A block of data
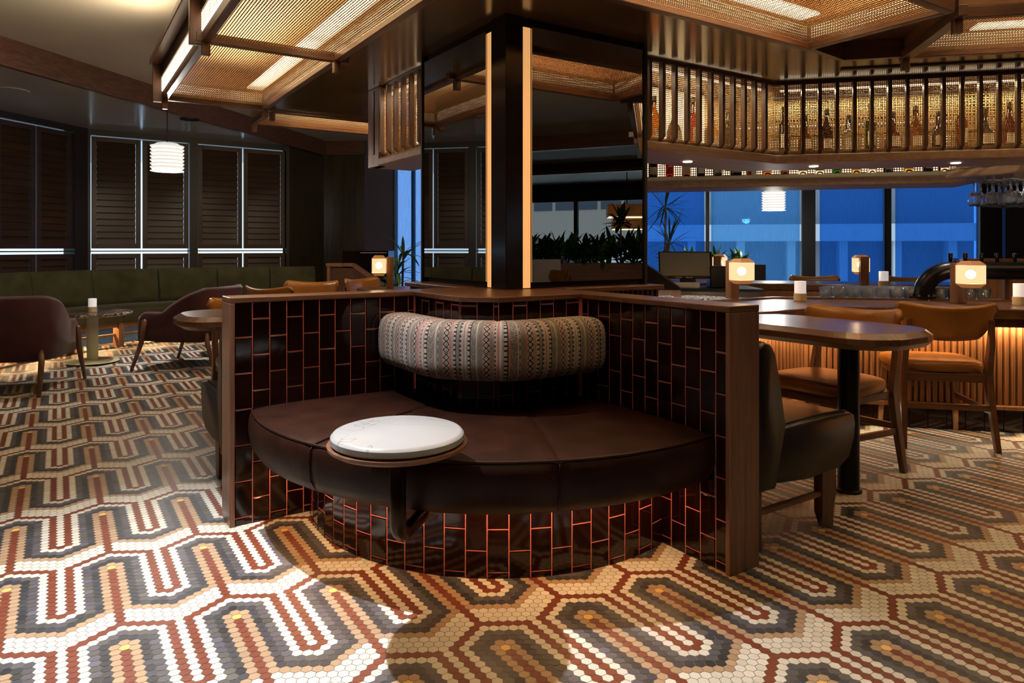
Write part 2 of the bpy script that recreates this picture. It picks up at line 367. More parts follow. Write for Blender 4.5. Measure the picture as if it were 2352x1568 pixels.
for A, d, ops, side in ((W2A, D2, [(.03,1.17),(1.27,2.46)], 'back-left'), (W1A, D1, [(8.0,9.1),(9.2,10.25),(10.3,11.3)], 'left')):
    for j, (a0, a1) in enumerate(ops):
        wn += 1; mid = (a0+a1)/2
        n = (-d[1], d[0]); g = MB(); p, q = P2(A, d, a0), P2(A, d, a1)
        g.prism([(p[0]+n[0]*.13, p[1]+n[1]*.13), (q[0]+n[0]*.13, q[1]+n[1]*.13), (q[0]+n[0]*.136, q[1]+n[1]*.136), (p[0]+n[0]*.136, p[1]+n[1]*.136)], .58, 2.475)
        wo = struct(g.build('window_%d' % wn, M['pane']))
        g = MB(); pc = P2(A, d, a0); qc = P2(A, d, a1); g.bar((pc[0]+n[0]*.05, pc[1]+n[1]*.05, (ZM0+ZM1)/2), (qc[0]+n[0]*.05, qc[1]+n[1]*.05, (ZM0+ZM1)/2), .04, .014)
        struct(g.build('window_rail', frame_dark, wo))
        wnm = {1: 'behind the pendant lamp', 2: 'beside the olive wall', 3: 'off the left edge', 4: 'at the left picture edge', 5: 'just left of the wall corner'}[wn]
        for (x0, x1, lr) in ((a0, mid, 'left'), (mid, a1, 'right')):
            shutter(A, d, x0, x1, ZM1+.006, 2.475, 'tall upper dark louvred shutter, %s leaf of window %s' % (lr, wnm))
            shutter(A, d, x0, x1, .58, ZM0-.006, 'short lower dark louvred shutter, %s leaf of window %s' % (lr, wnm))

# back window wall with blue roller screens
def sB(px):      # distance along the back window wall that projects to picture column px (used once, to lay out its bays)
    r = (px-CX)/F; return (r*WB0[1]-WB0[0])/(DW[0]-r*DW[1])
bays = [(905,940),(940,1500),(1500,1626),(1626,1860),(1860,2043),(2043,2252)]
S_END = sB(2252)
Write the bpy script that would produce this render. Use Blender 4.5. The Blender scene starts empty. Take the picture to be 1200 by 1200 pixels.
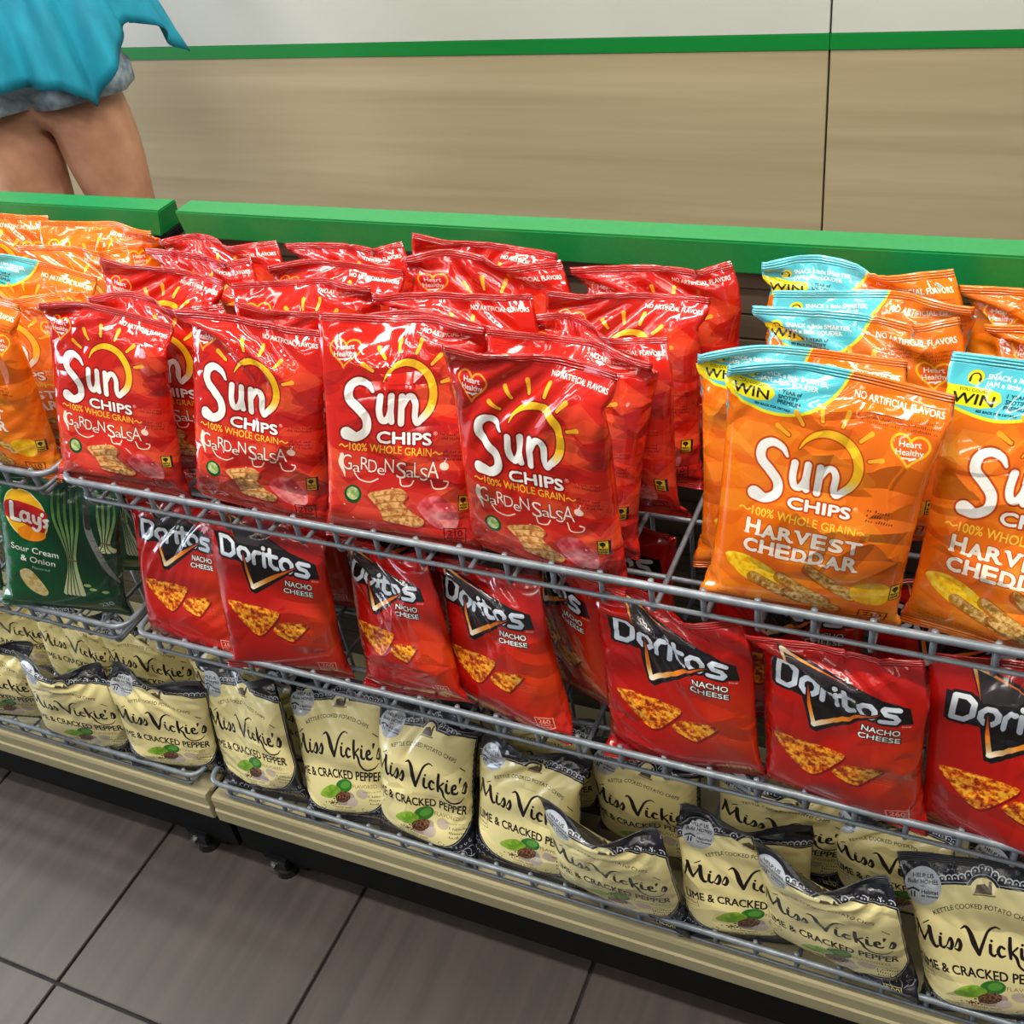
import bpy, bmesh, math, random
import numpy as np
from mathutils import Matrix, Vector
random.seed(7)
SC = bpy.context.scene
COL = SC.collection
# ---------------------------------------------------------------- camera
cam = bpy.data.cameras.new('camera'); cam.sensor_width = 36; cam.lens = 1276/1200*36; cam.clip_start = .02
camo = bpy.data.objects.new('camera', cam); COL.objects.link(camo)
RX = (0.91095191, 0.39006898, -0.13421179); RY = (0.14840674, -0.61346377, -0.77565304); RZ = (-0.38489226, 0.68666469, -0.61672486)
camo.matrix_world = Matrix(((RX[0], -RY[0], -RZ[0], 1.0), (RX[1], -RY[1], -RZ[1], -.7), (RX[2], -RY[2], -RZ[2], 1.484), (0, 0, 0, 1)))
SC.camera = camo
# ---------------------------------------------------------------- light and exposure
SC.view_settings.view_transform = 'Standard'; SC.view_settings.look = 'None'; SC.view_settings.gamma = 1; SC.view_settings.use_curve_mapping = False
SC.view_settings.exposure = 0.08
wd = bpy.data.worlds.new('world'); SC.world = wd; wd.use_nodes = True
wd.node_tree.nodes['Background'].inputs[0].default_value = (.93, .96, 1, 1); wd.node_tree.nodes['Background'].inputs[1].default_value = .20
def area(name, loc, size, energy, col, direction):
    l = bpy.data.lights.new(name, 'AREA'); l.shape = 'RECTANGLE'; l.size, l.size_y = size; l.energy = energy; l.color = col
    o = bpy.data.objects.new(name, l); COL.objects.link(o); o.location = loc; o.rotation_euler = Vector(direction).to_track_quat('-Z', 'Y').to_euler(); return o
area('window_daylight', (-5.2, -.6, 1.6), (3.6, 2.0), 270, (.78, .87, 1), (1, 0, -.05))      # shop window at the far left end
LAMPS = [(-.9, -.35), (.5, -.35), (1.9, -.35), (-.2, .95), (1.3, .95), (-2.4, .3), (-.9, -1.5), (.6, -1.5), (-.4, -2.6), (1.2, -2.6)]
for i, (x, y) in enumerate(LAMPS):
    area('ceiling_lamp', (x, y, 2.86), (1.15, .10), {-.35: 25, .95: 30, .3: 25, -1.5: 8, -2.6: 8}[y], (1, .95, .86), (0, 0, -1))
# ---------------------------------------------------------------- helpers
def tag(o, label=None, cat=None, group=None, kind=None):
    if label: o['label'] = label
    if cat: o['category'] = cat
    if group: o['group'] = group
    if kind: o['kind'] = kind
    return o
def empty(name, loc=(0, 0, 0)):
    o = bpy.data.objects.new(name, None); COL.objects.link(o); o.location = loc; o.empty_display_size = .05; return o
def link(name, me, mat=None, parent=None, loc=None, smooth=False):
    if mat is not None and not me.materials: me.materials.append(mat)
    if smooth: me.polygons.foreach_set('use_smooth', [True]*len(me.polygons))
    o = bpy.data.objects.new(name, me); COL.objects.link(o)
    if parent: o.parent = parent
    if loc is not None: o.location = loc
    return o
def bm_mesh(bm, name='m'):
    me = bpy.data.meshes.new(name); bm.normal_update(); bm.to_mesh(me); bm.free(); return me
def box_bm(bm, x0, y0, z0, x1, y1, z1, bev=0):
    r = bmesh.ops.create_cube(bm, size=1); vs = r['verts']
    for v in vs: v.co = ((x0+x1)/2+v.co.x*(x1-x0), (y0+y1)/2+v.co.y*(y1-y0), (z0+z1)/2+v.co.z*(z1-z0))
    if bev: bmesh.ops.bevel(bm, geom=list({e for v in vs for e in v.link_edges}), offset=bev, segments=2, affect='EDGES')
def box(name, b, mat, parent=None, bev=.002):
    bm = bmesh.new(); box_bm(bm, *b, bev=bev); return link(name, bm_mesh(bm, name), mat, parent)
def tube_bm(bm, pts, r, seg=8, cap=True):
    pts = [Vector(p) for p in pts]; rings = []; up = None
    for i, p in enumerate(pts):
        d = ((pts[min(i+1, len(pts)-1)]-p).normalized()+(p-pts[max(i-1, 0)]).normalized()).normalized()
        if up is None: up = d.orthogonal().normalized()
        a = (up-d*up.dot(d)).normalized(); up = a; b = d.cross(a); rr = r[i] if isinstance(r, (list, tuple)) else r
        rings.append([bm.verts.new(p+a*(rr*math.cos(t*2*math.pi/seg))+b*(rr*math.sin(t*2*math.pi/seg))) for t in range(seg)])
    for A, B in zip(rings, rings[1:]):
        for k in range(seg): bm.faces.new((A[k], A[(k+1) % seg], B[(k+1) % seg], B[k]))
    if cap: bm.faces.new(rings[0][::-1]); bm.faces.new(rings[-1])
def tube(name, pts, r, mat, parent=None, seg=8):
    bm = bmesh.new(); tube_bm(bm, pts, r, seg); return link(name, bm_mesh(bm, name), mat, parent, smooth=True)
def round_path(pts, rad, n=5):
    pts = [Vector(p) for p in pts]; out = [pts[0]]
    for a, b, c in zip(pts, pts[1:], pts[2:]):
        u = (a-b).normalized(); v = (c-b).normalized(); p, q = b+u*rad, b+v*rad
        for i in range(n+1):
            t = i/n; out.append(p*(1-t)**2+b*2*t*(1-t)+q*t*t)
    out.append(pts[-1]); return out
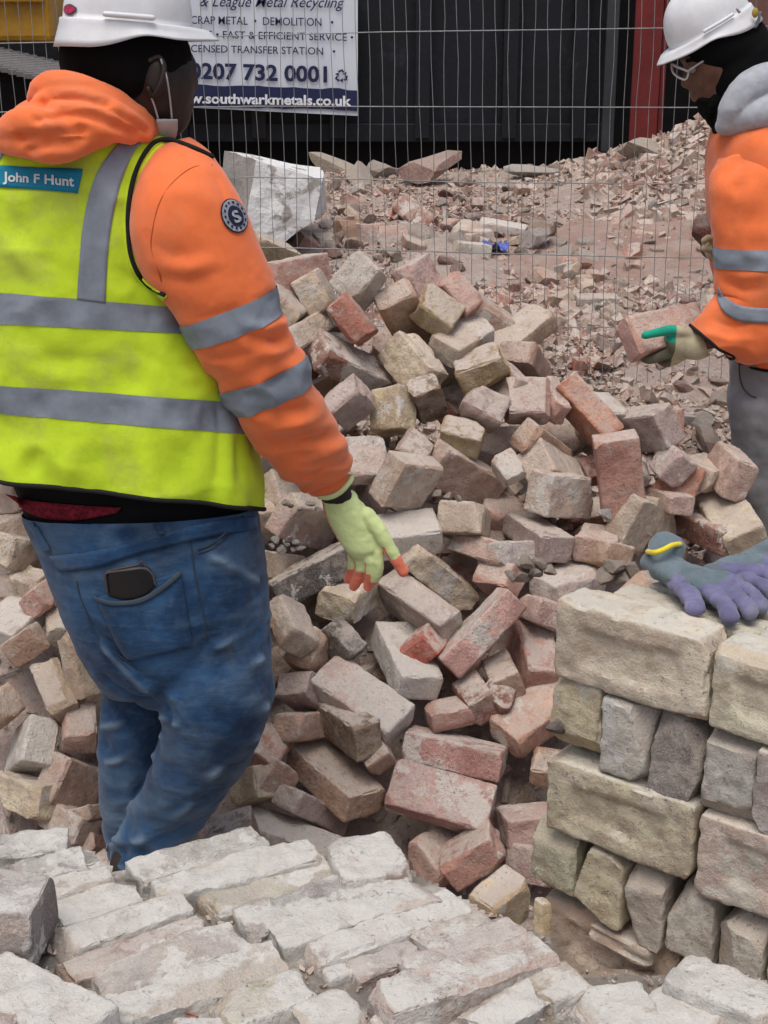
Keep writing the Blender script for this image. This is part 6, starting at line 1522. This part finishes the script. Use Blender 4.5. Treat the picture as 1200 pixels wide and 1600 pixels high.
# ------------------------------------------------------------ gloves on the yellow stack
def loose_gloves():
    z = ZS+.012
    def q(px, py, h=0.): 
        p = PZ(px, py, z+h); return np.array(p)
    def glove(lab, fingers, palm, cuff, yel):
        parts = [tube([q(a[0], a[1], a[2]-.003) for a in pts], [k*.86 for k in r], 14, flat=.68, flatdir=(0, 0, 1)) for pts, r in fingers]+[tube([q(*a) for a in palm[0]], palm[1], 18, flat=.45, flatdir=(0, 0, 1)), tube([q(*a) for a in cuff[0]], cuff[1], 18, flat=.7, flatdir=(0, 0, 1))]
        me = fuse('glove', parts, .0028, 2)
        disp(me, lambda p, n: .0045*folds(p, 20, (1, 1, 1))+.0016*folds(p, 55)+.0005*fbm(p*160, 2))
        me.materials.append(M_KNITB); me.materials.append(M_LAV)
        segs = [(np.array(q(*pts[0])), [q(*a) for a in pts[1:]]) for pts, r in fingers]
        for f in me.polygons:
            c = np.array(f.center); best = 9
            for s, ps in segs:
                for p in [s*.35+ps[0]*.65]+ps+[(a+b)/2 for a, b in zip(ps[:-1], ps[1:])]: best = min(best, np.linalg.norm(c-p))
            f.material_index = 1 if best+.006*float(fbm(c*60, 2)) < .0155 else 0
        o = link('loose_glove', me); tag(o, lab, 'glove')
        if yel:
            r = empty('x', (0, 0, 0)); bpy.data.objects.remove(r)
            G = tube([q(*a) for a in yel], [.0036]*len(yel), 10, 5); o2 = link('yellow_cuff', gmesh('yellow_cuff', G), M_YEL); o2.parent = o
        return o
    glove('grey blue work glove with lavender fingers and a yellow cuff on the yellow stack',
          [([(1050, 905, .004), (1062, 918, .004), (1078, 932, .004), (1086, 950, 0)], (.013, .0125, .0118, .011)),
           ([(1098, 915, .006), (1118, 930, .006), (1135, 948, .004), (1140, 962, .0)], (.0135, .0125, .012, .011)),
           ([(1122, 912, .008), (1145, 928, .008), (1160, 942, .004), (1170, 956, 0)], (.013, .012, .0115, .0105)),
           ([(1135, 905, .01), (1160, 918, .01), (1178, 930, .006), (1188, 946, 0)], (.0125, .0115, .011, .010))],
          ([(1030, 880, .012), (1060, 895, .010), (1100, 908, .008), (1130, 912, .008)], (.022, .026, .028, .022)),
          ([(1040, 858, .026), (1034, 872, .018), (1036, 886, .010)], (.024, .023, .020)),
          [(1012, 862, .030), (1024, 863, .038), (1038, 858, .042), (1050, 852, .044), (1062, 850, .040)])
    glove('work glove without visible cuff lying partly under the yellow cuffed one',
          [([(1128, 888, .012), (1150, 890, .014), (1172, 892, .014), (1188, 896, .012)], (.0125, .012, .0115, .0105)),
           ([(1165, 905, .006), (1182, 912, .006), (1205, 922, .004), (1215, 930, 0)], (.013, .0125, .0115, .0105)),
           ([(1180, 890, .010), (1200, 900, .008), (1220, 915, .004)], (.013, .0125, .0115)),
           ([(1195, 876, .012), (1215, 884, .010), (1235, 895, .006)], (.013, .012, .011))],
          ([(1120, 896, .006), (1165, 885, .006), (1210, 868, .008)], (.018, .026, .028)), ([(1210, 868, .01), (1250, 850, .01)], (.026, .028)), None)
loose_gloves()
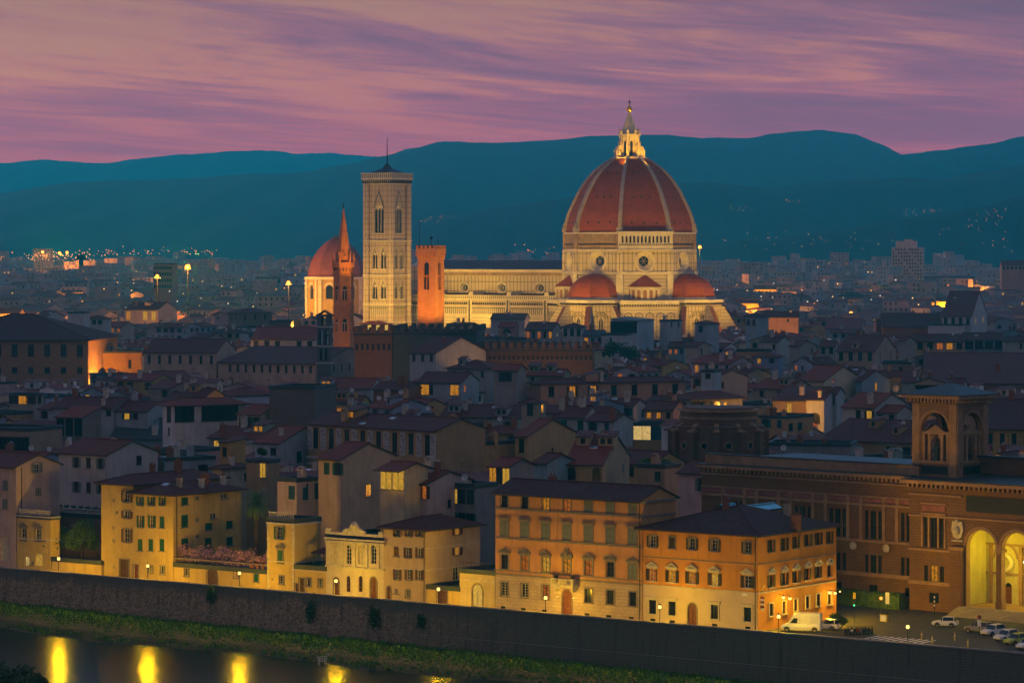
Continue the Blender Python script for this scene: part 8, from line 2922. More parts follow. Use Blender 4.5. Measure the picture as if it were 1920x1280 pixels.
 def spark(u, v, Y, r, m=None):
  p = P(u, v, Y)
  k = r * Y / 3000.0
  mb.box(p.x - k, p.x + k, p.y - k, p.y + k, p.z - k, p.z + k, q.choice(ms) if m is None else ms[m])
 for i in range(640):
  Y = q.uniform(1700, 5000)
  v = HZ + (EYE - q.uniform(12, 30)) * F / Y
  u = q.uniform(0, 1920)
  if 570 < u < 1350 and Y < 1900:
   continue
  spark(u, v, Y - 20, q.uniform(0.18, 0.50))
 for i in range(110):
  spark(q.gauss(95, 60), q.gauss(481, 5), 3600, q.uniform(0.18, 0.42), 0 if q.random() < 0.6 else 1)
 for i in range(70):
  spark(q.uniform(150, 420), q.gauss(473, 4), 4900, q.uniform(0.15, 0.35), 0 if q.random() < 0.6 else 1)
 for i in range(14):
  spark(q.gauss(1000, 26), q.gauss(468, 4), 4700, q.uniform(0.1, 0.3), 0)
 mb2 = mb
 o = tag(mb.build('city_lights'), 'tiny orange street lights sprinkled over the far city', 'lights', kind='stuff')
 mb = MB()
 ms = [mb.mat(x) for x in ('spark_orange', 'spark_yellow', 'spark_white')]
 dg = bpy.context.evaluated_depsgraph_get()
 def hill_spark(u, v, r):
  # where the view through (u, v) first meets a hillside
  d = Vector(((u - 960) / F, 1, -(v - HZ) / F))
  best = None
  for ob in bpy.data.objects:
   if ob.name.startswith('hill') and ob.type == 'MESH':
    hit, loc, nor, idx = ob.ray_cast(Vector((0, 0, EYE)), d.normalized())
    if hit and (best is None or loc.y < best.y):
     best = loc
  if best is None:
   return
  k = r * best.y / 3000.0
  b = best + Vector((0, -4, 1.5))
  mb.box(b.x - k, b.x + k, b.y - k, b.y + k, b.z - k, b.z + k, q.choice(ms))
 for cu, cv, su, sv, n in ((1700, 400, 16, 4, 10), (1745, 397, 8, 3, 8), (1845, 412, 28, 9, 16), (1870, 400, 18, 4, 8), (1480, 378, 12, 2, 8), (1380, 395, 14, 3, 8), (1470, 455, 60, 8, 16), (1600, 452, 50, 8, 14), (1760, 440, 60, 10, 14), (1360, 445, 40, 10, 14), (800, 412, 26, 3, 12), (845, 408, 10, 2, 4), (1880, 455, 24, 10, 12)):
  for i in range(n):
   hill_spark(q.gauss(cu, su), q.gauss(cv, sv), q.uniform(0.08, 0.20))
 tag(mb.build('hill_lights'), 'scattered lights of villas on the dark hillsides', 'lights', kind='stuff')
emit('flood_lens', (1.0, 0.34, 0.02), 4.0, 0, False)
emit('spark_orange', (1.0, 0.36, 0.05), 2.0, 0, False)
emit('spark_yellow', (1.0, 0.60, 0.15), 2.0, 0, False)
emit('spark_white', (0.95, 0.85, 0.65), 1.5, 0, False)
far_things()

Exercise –
Check each line of the entries for the string "follow". Copy the lines that have it.

Answer to the exercise –
Write part 2 of the bpy script that recreates this picture. It picks up at line 367. More parts follow. Write for Blender 4.5. Measure the picture as if it were 2352x1568 pixels.
Continue the Blender Python script for this scene: part 8, from line 2922. More parts follow. Use Blender 4.5. Measure the picture as if it were 1920x1280 pixels.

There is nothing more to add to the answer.